'''
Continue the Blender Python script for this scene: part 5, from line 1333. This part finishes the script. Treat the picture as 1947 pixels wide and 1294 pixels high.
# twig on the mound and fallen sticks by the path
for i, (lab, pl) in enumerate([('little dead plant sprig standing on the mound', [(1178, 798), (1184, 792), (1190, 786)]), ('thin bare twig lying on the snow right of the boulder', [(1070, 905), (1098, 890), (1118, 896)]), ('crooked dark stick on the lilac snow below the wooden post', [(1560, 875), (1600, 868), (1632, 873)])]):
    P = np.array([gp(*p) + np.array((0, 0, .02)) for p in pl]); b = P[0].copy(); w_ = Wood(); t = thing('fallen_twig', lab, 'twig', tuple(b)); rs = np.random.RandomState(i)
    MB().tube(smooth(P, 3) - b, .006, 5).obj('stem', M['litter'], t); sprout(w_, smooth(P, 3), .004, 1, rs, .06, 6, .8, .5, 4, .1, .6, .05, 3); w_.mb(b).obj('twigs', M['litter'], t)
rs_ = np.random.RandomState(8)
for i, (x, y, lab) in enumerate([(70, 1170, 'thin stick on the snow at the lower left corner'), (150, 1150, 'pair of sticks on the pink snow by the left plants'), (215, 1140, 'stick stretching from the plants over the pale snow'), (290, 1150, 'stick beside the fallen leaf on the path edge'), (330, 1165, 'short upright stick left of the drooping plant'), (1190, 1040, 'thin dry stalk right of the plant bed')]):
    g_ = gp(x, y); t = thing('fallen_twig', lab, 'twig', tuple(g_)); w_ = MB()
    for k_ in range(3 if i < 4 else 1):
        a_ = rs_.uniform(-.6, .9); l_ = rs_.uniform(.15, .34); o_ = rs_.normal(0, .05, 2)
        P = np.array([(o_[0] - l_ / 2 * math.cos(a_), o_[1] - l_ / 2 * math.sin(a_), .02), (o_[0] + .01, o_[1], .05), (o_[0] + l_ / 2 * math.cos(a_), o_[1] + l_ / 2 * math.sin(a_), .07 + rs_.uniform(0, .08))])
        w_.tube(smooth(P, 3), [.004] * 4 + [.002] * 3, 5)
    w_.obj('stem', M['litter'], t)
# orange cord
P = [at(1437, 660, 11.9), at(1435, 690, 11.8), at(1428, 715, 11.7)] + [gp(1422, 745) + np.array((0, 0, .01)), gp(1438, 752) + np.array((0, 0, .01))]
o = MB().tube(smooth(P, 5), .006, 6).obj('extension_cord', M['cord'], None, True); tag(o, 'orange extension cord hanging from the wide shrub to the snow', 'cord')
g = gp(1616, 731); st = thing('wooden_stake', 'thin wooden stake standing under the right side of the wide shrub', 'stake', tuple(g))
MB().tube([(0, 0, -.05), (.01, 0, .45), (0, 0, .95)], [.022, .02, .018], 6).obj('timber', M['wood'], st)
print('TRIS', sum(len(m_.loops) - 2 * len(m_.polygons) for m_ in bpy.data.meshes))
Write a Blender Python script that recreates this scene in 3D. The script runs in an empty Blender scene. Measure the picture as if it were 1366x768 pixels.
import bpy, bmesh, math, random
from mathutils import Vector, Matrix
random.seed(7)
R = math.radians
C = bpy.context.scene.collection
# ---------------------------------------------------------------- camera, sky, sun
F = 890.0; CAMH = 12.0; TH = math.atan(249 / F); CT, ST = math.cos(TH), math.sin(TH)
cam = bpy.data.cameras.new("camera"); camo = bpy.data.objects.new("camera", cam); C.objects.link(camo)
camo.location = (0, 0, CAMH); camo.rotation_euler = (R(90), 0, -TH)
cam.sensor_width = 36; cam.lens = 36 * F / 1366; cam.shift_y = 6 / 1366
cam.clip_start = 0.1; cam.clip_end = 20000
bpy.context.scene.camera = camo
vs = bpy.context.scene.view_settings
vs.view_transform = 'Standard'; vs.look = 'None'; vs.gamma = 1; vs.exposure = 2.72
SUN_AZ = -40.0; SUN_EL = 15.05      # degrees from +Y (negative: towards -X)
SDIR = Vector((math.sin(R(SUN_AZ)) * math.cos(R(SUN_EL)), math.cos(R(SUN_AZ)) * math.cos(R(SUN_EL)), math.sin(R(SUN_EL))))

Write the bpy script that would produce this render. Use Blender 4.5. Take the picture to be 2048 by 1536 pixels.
'''
▸ **Problem details**
Your task is to print all of the records exactly.

▸ **Correct answer**
Continue the Blender Python script for this scene: part 5, from line 1333. This part finishes the script. Treat the picture as 1947 pixels wide and 1294 pixels high.
# twig on the mound and fallen sticks by the path
for i, (lab, pl) in enumerate([('little dead plant sprig standing on the mound', [(1178, 798), (1184, 792), (1190, 786)]), ('thin bare twig lying on the snow right of the boulder', [(1070, 905), (1098, 890), (1118, 896)]), ('crooked dark stick on the lilac snow below the wooden post', [(1560, 875), (1600, 868), (1632, 873)])]):
    P = np.array([gp(*p) + np.array((0, 0, .02)) for p in pl]); b = P[0].copy(); w_ = Wood(); t = thing('fallen_twig', lab, 'twig', tuple(b)); rs = np.random.RandomState(i)
    MB().tube(smooth(P, 3) - b, .006, 5).obj('stem', M['litter'], t); sprout(w_, smooth(P, 3), .004, 1, rs, .06, 6, .8, .5, 4, .1, .6, .05, 3); w_.mb(b).obj('twigs', M['litter'], t)
rs_ = np.random.RandomState(8)
for i, (x, y, lab) in enumerate([(70, 1170, 'thin stick on the snow at the lower left corner'), (150, 1150, 'pair of sticks on the pink snow by the left plants'), (215, 1140, 'stick stretching from the plants over the pale snow'), (290, 1150, 'stick beside the fallen leaf on the path edge'), (330, 1165, 'short upright stick left of the drooping plant'), (1190, 1040, 'thin dry stalk right of the plant bed')]):
    g_ = gp(x, y); t = thing('fallen_twig', lab, 'twig', tuple(g_)); w_ = MB()
    for k_ in range(3 if i < 4 else 1):
        a_ = rs_.uniform(-.6, .9); l_ = rs_.uniform(.15, .34); o_ = rs_.normal(0, .05, 2)
        P = np.array([(o_[0] - l_ / 2 * math.cos(a_), o_[1] - l_ / 2 * math.sin(a_), .02), (o_[0] + .01, o_[1], .05), (o_[0] + l_ / 2 * math.cos(a_), o_[1] + l_ / 2 * math.sin(a_), .07 + rs_.uniform(0, .08))])
        w_.tube(smooth(P, 3), [.004] * 4 + [.002] * 3, 5)
    w_.obj('stem', M['litter'], t)
# orange cord
P = [at(1437, 660, 11.9), at(1435, 690, 11.8), at(1428, 715, 11.7)] + [gp(1422, 745) + np.array((0, 0, .01)), gp(1438, 752) + np.array((0, 0, .01))]
o = MB().tube(smooth(P, 5), .006, 6).obj('extension_cord', M['cord'], None, True); tag(o, 'orange extension cord hanging from the wide shrub to the snow', 'cord')
g = gp(1616, 731); st = thing('wooden_stake', 'thin wooden stake standing under the right side of the wide shrub', 'stake', tuple(g))
MB().tube([(0, 0, -.05), (.01, 0, .45), (0, 0, .95)], [.022, .02, .018], 6).obj('timber', M['wood'], st)
print('TRIS', sum(len(m_.loops) - 2 * len(m_.polygons) for m_ in bpy.data.meshes))
Write a Blender Python script that recreates this scene in 3D. The script runs in an empty Blender scene. Measure the picture as if it were 1366x768 pixels.
import bpy, bmesh, math, random
from mathutils import Vector, Matrix
random.seed(7)
R = math.radians
C = bpy.context.scene.collection
# ---------------------------------------------------------------- camera, sky, sun
F = 890.0; CAMH = 12.0; TH = math.atan(249 / F); CT, ST = math.cos(TH), math.sin(TH)
cam = bpy.data.cameras.new("camera"); camo = bpy.data.objects.new("camera", cam); C.objects.link(camo)
camo.location = (0, 0, CAMH); camo.rotation_euler = (R(90), 0, -TH)
cam.sensor_width = 36; cam.lens = 36 * F / 1366; cam.shift_y = 6 / 1366
cam.clip_start = 0.1; cam.clip_end = 20000
bpy.context.scene.camera = camo
vs = bpy.context.scene.view_settings
vs.view_transform = 'Standard'; vs.look = 'None'; vs.gamma = 1; vs.exposure = 2.72
SUN_AZ = -40.0; SUN_EL = 15.05      # degrees from +Y (negative: towards -X)
SDIR = Vector((math.sin(R(SUN_AZ)) * math.cos(R(SUN_EL)), math.cos(R(SUN_AZ)) * math.cos(R(SUN_EL)), math.sin(R(SUN_EL))))

Write the bpy script that would produce this render. Use Blender 4.5. Take the picture to be 2048 by 1536 pixels.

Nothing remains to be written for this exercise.